The ‘Unix Way’ Has a Right Way That’s Almost a Lost Way
I’ve often extolled the philosophy of Unix, and as the title implies, I’m not about to stop. Before I learned computer science, I thought all computers were impenetrably arcane. But when I grasped Unix, through the imperfect medium of Linux, it made intuitive sense to me. Through all its evolution, at its heart Unix retains the charm that I have previously remarked on.
To touch on one such trait that is relevant to the point I want to make, I love that Unix’s simplest tools are also its most versatile. This is because its creators believed that a handful of default tools should allow users to do anything imaginable. To that end, Unix’s brain-parents also ensured effortless interoperation via the common interface of textual data. All these design choices consciously facilitated user freedom.

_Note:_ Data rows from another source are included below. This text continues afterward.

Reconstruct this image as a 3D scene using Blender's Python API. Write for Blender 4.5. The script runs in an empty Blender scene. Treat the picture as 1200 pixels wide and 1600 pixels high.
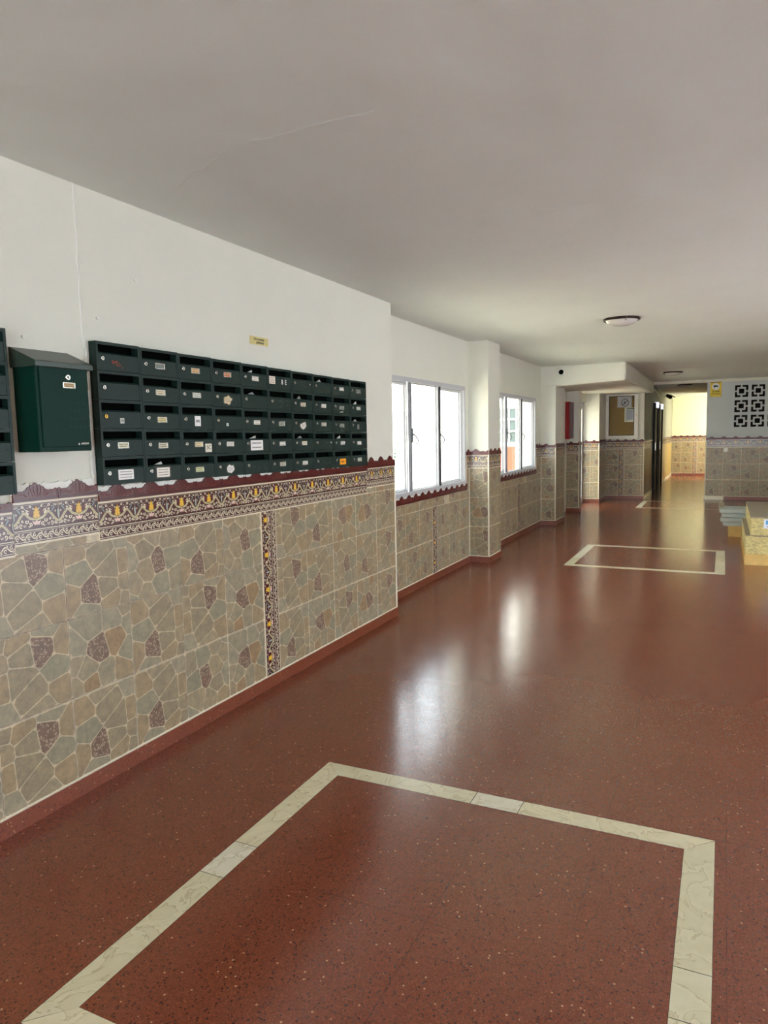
import bpy, math, random
from mathutils import Vector, Matrix

# ------------------------------------------------------------------ camera
scn = bpy.context.scene
COL = scn.collection
YAW, PITCH, ROLL, FPX = 0.445, 0.1064, 0.0196, 1112.3
cy_, sy_, cp_, sp_ = math.cos(YAW), math.sin(YAW), math.cos(PITCH), math.sin(PITCH)
fwd = Vector((-sy_ * cp_, cy_ * cp_, -sp_))
rgt = Vector((cy_, sy_, 0))
dwn = fwd.cross(rgt)
c_, s_ = math.cos(ROLL), math.sin(ROLL)
r2 = rgt * c_ + dwn * s_
d2 = dwn * c_ - rgt * s_
cam = bpy.data.cameras.new('camera')
cam.sensor_fit = 'VERTICAL'
cam.sensor_height = 32.0
cam.lens = FPX * 32.0 / 1600.0
cam.clip_start = 0.05
cam.clip_end = 200
camo = bpy.data.objects.new('camera', cam)
COL.objects.link(camo)
camo.matrix_world = Matrix(((r2.x, -d2.x, -fwd.x, 0), (r2.y, -d2.y, -fwd.y, 0), (r2.z, -d2.z, -fwd.z, 1.55), (0, 0, 0, 1)))
scn.camera = camo

# ------------------------------------------------------------------ sky, sun, added fill lights, exposure
world = bpy.data.worlds.new('world')
scn.world = world
world.use_nodes = True
bg = world.node_tree.nodes['Background']
bg.inputs[0].default_value = (0.80, 0.90, 1.0, 1)
bg.inputs[1].default_value = 26.0

sun = bpy.data.lights.new('sun', 'SUN')
sun.energy = 95
sun.angle = 0.01
sun.color = (1, 0.95, 0.86)
suno = bpy.data.objects.new('sun', sun)
COL.objects.link(suno)
suno.rotation_euler = Vector((-0.50, 0.55, -1.0)).to_track_quat('-Z', 'Y').to_euler()


def area(name, loc, direction, sx, sy, power, color):
    l = bpy.data.lights.new(name, 'AREA')
    l.shape = 'RECTANGLE'
    l.size, l.size_y = sx, sy
    l.energy = power
    l.color = color
    o = bpy.data.objects.new(name, l)
    COL.objects.link(o)
    o.location = loc
    o.rotation_euler = Vector(direction).to_track_quat('-Z', 'Y').to_euler()
    return o


area('fill_entrance', (0.4, -3.45, 1.3), (0, 1, 0), 4.4, 2.2, 60, (0.84, 1.0, 0.97))  # added fill behind the camera, stands in for unseen daylight
area('fill_right', (3.95, 5.5, 1.3), (-1, 0, 0), 4.6, 2.2, 27, (0.88, 1.0, 0.94))  # added fill from the unseen right side, brightens the hall
area('fill_passage', (0.75, 25.3, 1.4), (-1, 0.12, 0), 2.3, 2.2, 420, (1.0, 0.95, 0.72))  # added warm fill out of view, lights the passage end; no door built

vs = scn.view_settings
vs.view_transform = 'Standard'
vs.look = 'None'
vs.gamma = 1
vs.use_curve_mapping = False
vs.exposure = -1.80
scn.cycles.use_denoising = True
scn.cycles.denoising_prefilter = 'FAST'
scn.cycles.max_bounces = 12
scn.cycles.diffuse_bounces = 8
scn.cycles.glossy_bounces = 4
scn.cycles.transparent_max_bounces = 12
scn.cycles.sample_clamp_indirect = 10
scn.cycles.caustics_reflective = False
scn.cycles.caustics_refractive = False


# ------------------------------------------------------------------ helpers
def lin(c):
    return tuple(((x / 255) / 12.92 if x <= 10 else ((x / 255 + 0.055) / 1.055) ** 2.4) for x in c)


class Builder:
    """collects polygons into one mesh"""

    def __init__(s):
        s.v, s.f, s.c, s.m = [], [], [], []

    def face(s, pts, col=(255, 255, 255), mi=0):
        b = len(s.v)
        s.v += [tuple(p) for p in pts]
        s.f.append(list(range(b, b + len(pts))))
        s.c.append(col)
        s.m.append(mi)

    def box(s, x0, x1, y0, y1, z0, z1, col=(255, 255, 255), mi=0):
        P = [(x0, y0, z0), (x1, y0, z0), (x1, y1, z0), (x0, y1, z0), (x0, y0, z1), (x1, y0, z1), (x1, y1, z1), (x0, y1, z1)]
        s.hexa(P, col, mi)

    def hexa(s, P, col=(255, 255, 255), mi=0):
        b = len(s.v)
        s.v += [tuple(p) for p in P]
        for q in ((0, 3, 2, 1), (4, 5, 6, 7), (0, 1, 5, 4), (1, 2, 6, 5), (2, 3, 7, 6), (3, 0, 4, 7)):
            s.f.append([b + i for i in q])
            s.c.append(col)
            s.m.append(mi)

    def lathe(s, center, axis, prof, n=32, col=(255, 255, 255), mi=0):
        ax = Vector(axis).normalized()
        t = Vector((0, 0, 1)) if abs(ax.z) < 0.9 else Vector((1, 0, 0))
        u = ax.cross(t).normalized()
        w = ax.cross(u)
        c = Vector(center)
        b = len(s.v)
        for r, h in prof:
            for i in range(n):
                a = 2 * math.pi * i / n
                s.v.append(tuple(c + ax * h + (u * math.cos(a) + w * math.sin(a)) * max(r, 1e-5)))
        for k in range(len(prof) - 1):
            for i in range(n):
                j = (i + 1) % n
                s.f.append([b + k * n + i, b + k * n + j, b + (k + 1) * n + j, b + (k + 1) * n + i])
                s.c.append(col)
                s.m.append(mi)

    def tube(s, pts, r, n=8, col=(255, 255, 255), mi=0):
        pts = [Vector(p) for p in pts]
        b = len(s.v)
        for i, p in enumerate(pts):
            d = (pts[min(i + 1, len(pts) - 1)] - pts[max(i - 1, 0)]).normalized()
            t = Vector((0, 0, 1)) if abs(d.z) < 0.9 else Vector((1, 0, 0))
            u = d.cross(t).normalized()
            w = d.cross(u)
            for k in range(n):
                a = 2 * math.pi * k / n
                s.v.append(tuple(p + (u * math.cos(a) + w * math.sin(a)) * r))
        for i in range(len(pts) - 1):
            for k in range(n):
                j = (k + 1) % n
                s.f.append([b + i * n + k, b + i * n + j, b + (i + 1) * n + j, b + (i + 1) * n + k])
                s.c.append(col)
                s.m.append(mi)
        for e in (0, len(pts) - 1):
            s.f.append([b + e * n + k for k in range(n)])
            s.c.append(col)
            s.m.append(mi)

    def build(s, name, mats, parent=None, loc=(0, 0, 0), smooth=False, bevel=0):
        me = bpy.data.meshes.new(name)
        me.from_pydata(s.v, [], s.f)
        if not isinstance(mats, (list, tuple)):
            mats = [mats]
        for m in mats:
            me.materials.append(m)
        at = me.color_attributes.new('Col', 'FLOAT_COLOR', 'CORNER')
        buf = []
        for f, c in zip(s.f, s.c):
            l = lin(c[:3])
            a = c[3] if len(c) > 3 else 1.0
            for _ in f:
                buf += [l[0], l[1], l[2], a]
        at.data.foreach_set('color', buf)
        me.polygons.foreach_set('material_index', s.m)
        if smooth:
            me.polygons.foreach_set('use_smooth', [True] * len(me.polygons))
        me.update()
        o = bpy.data.objects.new(name, me)
        COL.objects.link(o)
        o.location = loc
        if parent:
            o.parent = parent
        if bevel:
            md = o.modifiers.new('bevel', 'BEVEL')
            md.width = bevel
            md.segments = 2
            md.limit_method = 'ANGLE'
        return o


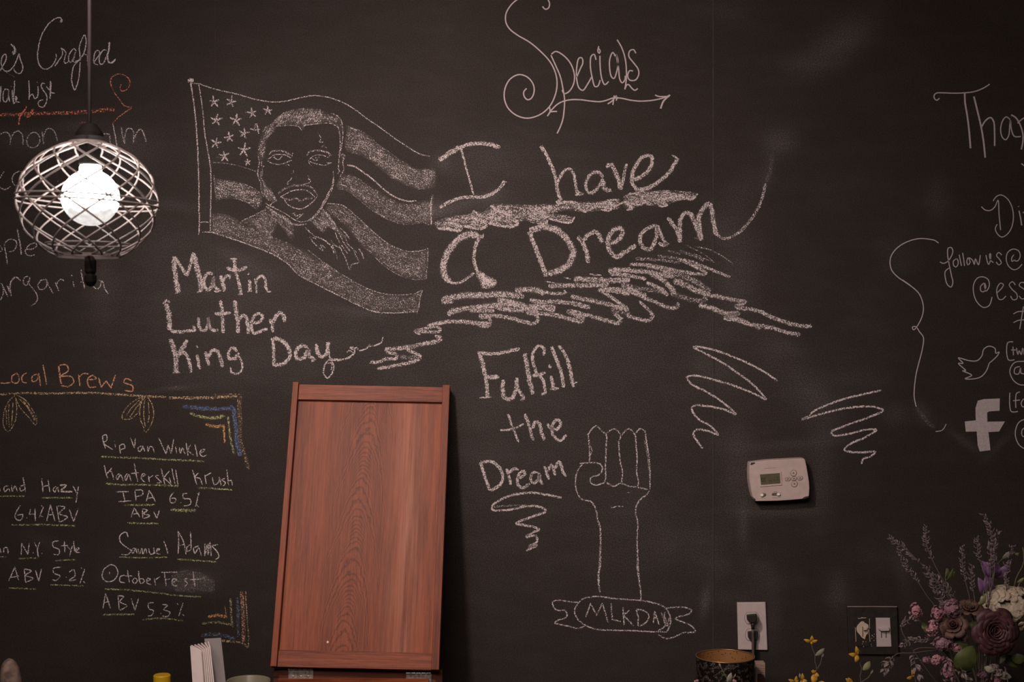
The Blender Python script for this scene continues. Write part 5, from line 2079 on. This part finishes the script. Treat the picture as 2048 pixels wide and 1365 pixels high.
M_BURG = mat('burgundy_petal', (0.063, 0.022, 0.025), 0.55, var=0.4, scale=70)
M_BROWNP = mat('withered_petal', (0.09, 0.045, 0.033), 0.65, var=0.4, scale=70)
M_CREAMP = mat('cream_petal', (0.396, 0.324, 0.24), 0.6, var=0.14, scale=60)
M_PURP = mat('purple_petal', (0.15, 0.075, 0.165), 0.55, var=0.35, scale=60)
M_GOLDP = mat('golden_petal', (0.44, 0.23, 0.025), 0.55, var=0.25, scale=90)
M_VASE = mat('dark_vase', (0.05, 0.035, 0.03), 0.3)
fr = random.Random(11)


def bez(pts, n=24):
    q = smooth_path([(p.x, p.z) for p in pts], 0.002)
    q = q[::max(1, len(q) // n)] + [q[-1]]
    y = [p.y for p in pts]
    out_ = []
    for i, p in enumerate(q):
        t = i / max(1, len(q) - 1) * (len(y) - 1)
        k = min(int(t), len(y) - 2)
        out_.append(Vector((p[0], y[k] + (y[k + 1] - y[k]) * (t - k), p[1])))
    return out_


def sprig(parent, pts, frac, m_, size=0.0035, stem=0.0009, dens=1.0, name='flower_spike', foot=None):
    path = bez(pts + ([foot] if foot is not None else []))
    st = MB().tube(path, stem, 6).build('stem', M_STEM, parent, smooth=True)
    L = [0]
    for a, c in zip(path, path[1:]):
        L.append(L[-1] + (c - a).length)
    vis = sum((a - c).length for a, c in zip(pts, pts[1:]))
    fl = MB()
    n_ = int(vis * frac / 0.0022 * dens)
    for i in range(n_):
        s_ = vis * frac * i / n_
        k = 0
        while k < len(L) - 2 and L[k + 1] < s_:
            k += 1
        t = (s_ - L[k]) / max(1e-6, L[k + 1] - L[k])
        p = path[k].lerp(path[k + 1], t)
        ax = (path[k] - path[k + 1]).normalized()
        a = fr.uniform(0, 6.283)
        u = ax.cross(Vector((0, 1, 0))).normalized()
        w = ax.cross(u)
        sd = u * math.cos(a) + w * math.sin(a)
        g = size * (0.5 + 0.6 * math.sin(math.pi * min(1, (i + 1.5) / n_ * 0.75 + 0.12))) * fr.uniform(0.7, 1.3)
        d_ = (sd + ax * 0.7).normalized()
        fl.leaf(p, p + d_ * g * 2.1, d_.cross(ax) if d_.cross(ax).length > 0.01 else u, g * 1.1, 0.2, 3)
    fl.build(name, m_, parent, solid=0.0006)


def cluster(parent, c, rx, ry, rz, n, size, m_, name):
    """A head of small four-petalled florets over a rounded core."""
    mb = MB()
    mb.ball(c, (rx * 0.72, ry * 0.72, rz * 0.72), 10, 6)
    for i in range(n):
        v = Vector((fr.gauss(0, 1), fr.gauss(-0.5, 1), fr.gauss(0.1, 1))).normalized()
        p = c + Vector((v.x * rx, v.y * ry, v.z * rz)) * fr.uniform(0.72, 1.0)
        u = v.cross(Vector((0.3, 0.2, 1))).normalized()
        w = v.cross(u)
        a0 = fr.uniform(0, 1.57)
        for k in range(4):
            a = a0 + k * math.pi / 2
            d_ = (u * math.cos(a) + w * math.sin(a) + v * 0.35).normalized()
            mb.leaf(p, p + d_ * size * fr.uniform(0.85, 1.15), v.cross(d_), size * 0.95, 0.18, 3)
    return mb.build(name, m_, parent, smooth=True, solid=0.0004)


def cupped(mb, c, out_, upv, L, Wd, open_, curl):
    """One broad petal rising from c: out_ is its outward way, upv the flower's axis."""
    sd = upv.cross(out_).normalized()
    n_, m__ = 6, 6
    vs, fs = [], []
    for i in range(n_ + 1):
        t = i / n_
        an = open_ * (0.3 + 0.7 * t) + curl * max(0, t - 0.7)
        cen = c + (out_ * math.sin(an) + upv * math.cos(an)) * (L * t)
        wd = Wd * 0.5 * (0.35 + 0.65 * math.sin(math.pi * min(0.82, t * 0.78 + 0.08)))
        for j in range(m__ + 1):
            s_ = (j / m__ - 0.5) * 2
            wave = 0.03 * L * math.sin(5 * s_ + 3 * t)
            vs.append(cen + sd * (wd * s_) - out_ * (wd * 0.35 * s_ * s_) + upv * wave * t)
    for i in range(n_):
        for j in range(m__):
            a = i * (m__ + 1) + j
            fs.append((a, a + 1, a + m__ + 2, a + m__ + 1))
    mb.add(vs, fs)


def rose(parent, c, axis, R, m_, m_in, rings=6, name='rose'):
    axis = axis.normalized()
    u = axis.cross(Vector((0.1, 0.3, 1))).normalized()
    w = axis.cross(u)
    o = MB()
    inn = MB()
    for r in range(rings):
        t = r / (rings - 1)
        n_ = 3 + int(3 * t + 0.5)
        tgt = inn if t < 0.55 else o
        for k in range(n_):
            a = 2 * math.pi * (k + 0.37 * r) / n_ + fr.uniform(-.15, .15)
            d_ = (u * math.cos(a) + w * math.sin(a)).normalized()
            base = c + d_ * (R * 0.05 + R * 0.42 * t) - axis * (R * 0.55)
            cupped(tgt, base, d_, axis, R * (0.75 + 0.25 * t), R * (0.55 + 0.75 * t), 0.10 + 0.62 * t * t, 1.0 * t)
    h = o.build(name, m_, parent, smooth=True, solid=0.0007)
    inn.build('petal_heart', m_in, h, smooth=True, solid=0.0006)
    return h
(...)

But this bears an important caveat: freedom has reasonable implied limits. Philosophies with the cardinal virtue of liberating adherents can never afford to shed all limitations for the simple fact that philosophies without doctrines are self-effacing. A philosophy, by existing, defines what it is and thus implicitly delineates what it is not.
This is what I call the “Daoism Paradox.” Without getting too esoteric, Daoist philosophy holds that all is a perfectly effortless way. Existence is as it must be. In fact, its nature is so all-encompassing that defining it is impossible. So how does Daoism express this if expressing Daoism is impossible?